### PROBLEM TO WORK ON
Return every line of the data below that includes the string "part".

### DATASET EXTRACT
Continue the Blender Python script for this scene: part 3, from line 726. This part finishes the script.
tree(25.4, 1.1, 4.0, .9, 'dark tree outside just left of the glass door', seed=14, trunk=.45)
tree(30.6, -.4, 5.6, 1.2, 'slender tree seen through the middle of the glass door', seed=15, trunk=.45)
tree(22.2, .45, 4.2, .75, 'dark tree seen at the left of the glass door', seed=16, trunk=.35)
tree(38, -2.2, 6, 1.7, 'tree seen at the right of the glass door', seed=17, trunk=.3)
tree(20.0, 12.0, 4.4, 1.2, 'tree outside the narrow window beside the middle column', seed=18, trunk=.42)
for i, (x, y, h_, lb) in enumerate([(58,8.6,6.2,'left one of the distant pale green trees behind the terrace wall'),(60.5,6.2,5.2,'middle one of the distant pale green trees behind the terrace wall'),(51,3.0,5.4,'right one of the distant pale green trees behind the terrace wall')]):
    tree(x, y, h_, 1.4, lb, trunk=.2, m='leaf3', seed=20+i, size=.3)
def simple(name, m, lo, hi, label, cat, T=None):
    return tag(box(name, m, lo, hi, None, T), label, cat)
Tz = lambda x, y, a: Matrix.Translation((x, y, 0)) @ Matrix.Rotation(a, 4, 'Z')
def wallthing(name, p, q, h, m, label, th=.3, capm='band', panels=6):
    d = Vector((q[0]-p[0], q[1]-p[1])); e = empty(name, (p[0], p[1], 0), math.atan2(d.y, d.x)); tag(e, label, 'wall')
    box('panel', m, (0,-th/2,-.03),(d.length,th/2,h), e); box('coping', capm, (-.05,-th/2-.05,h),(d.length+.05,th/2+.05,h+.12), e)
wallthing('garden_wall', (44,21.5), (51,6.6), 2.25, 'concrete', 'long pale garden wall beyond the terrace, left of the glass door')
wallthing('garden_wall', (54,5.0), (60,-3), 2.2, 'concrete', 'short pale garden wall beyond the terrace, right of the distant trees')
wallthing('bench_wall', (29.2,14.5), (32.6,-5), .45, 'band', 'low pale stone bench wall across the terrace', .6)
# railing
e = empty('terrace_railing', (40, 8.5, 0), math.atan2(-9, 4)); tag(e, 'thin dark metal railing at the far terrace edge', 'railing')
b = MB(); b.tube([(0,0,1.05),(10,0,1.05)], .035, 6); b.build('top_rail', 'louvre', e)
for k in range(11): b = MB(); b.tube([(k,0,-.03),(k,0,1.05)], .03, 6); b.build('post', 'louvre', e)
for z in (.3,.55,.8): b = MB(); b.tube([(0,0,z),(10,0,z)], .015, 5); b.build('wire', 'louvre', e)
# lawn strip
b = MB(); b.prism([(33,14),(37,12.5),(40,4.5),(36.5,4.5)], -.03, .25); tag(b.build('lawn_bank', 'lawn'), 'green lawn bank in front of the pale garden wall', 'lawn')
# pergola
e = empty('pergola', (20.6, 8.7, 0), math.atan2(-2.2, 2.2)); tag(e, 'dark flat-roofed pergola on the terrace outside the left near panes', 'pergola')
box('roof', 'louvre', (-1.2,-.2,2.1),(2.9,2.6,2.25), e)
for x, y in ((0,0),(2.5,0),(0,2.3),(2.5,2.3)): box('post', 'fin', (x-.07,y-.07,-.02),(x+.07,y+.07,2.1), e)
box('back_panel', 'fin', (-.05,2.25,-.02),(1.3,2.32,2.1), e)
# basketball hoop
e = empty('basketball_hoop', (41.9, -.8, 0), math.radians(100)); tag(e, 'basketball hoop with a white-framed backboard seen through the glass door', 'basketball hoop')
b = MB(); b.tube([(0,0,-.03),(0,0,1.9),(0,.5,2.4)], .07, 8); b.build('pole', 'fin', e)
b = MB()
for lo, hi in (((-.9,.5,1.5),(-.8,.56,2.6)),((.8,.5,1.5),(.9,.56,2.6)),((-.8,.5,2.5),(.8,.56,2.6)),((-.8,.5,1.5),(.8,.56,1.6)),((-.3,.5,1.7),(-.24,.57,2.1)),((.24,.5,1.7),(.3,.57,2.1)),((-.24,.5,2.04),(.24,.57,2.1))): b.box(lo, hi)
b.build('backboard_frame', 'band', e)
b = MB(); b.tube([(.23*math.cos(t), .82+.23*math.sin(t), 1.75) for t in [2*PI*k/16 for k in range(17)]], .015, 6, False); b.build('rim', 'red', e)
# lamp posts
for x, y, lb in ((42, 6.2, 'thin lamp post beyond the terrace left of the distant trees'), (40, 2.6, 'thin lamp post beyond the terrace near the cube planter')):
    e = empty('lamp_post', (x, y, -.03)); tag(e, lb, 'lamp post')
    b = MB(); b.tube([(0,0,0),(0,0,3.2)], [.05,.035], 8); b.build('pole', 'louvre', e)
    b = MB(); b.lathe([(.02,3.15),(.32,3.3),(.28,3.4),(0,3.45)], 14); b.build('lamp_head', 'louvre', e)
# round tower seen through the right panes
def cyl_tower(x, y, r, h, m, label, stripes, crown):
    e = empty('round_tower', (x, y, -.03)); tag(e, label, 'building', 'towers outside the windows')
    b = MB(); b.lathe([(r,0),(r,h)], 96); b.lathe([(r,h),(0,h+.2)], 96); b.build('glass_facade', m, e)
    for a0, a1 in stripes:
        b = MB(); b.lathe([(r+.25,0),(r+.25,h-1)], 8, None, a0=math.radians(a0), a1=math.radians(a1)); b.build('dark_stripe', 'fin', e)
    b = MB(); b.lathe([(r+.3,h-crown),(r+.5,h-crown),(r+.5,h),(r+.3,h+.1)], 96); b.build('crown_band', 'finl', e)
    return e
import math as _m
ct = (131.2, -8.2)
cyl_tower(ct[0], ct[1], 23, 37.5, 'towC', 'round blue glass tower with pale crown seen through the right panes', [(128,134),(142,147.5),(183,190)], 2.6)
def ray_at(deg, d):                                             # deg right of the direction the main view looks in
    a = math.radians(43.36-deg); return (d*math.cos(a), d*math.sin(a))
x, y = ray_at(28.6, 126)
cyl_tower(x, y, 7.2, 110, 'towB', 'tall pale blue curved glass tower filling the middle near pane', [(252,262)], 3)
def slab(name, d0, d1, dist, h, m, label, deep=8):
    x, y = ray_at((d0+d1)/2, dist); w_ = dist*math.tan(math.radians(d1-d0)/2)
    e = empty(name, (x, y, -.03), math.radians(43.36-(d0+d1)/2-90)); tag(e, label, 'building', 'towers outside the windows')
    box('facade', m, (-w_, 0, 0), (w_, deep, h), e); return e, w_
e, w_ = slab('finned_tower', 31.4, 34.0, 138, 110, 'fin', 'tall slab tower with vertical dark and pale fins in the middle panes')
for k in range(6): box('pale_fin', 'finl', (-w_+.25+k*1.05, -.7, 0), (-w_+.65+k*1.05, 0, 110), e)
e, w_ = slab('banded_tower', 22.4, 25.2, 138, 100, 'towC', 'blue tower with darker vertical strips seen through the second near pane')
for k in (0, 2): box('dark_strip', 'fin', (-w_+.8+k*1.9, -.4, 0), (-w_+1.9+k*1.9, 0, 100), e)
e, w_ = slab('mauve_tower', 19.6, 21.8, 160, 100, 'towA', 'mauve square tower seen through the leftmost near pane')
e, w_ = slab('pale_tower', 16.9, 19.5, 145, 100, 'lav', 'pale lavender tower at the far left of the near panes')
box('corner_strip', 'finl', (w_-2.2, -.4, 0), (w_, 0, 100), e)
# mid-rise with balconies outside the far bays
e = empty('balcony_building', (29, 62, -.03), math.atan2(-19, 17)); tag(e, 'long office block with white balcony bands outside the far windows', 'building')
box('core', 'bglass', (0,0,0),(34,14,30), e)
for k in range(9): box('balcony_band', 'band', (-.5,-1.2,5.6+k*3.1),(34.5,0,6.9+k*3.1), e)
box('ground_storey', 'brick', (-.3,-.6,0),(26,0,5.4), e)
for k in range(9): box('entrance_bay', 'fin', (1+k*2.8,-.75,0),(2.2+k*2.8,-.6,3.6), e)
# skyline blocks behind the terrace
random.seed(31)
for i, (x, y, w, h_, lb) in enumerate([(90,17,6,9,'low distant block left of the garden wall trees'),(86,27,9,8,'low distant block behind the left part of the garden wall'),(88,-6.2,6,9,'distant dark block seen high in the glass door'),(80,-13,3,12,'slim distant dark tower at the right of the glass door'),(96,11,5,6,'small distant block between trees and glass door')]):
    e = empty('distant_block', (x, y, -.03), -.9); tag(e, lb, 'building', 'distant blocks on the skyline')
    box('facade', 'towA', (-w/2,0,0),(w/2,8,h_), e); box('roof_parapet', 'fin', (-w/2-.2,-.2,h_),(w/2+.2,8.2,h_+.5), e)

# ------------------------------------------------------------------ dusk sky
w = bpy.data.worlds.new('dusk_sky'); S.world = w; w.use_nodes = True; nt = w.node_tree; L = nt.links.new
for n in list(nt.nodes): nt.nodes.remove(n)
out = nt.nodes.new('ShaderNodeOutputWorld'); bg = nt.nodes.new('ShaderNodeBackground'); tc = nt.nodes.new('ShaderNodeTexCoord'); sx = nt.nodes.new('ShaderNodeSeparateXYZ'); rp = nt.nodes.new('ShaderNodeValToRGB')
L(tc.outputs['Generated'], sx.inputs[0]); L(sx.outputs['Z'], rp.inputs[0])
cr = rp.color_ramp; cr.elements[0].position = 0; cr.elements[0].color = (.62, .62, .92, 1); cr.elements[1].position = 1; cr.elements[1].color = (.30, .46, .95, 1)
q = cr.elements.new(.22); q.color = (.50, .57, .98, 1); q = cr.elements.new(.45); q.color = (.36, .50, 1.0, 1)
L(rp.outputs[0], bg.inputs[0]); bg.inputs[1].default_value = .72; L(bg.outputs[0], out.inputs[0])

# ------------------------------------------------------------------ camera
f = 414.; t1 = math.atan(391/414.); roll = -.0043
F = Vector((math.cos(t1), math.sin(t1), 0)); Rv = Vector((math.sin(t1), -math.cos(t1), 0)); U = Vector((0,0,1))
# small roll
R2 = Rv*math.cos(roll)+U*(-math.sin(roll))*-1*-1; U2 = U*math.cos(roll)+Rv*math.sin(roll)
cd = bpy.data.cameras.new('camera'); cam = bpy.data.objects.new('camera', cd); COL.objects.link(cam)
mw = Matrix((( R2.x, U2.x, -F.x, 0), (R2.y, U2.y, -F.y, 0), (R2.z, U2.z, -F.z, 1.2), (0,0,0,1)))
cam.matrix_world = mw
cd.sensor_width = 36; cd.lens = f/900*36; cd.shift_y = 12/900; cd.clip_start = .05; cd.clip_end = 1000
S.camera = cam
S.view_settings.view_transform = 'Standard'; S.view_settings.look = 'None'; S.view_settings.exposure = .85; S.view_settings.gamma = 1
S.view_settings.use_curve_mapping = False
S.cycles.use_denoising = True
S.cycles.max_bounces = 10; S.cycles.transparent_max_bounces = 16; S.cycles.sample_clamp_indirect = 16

### ANSWER TO THIS EXERCISE
Continue the Blender Python script for this scene: part 3, from line 726. This part finishes the script.
for i, (x, y, w, h_, lb) in enumerate([(90,17,6,9,'low distant block left of the garden wall trees'),(86,27,9,8,'low distant block behind the left part of the garden wall'),(88,-6.2,6,9,'distant dark block seen high in the glass door'),(80,-13,3,12,'slim distant dark tower at the right of the glass door'),(96,11,5,6,'small distant block between trees and glass door')]):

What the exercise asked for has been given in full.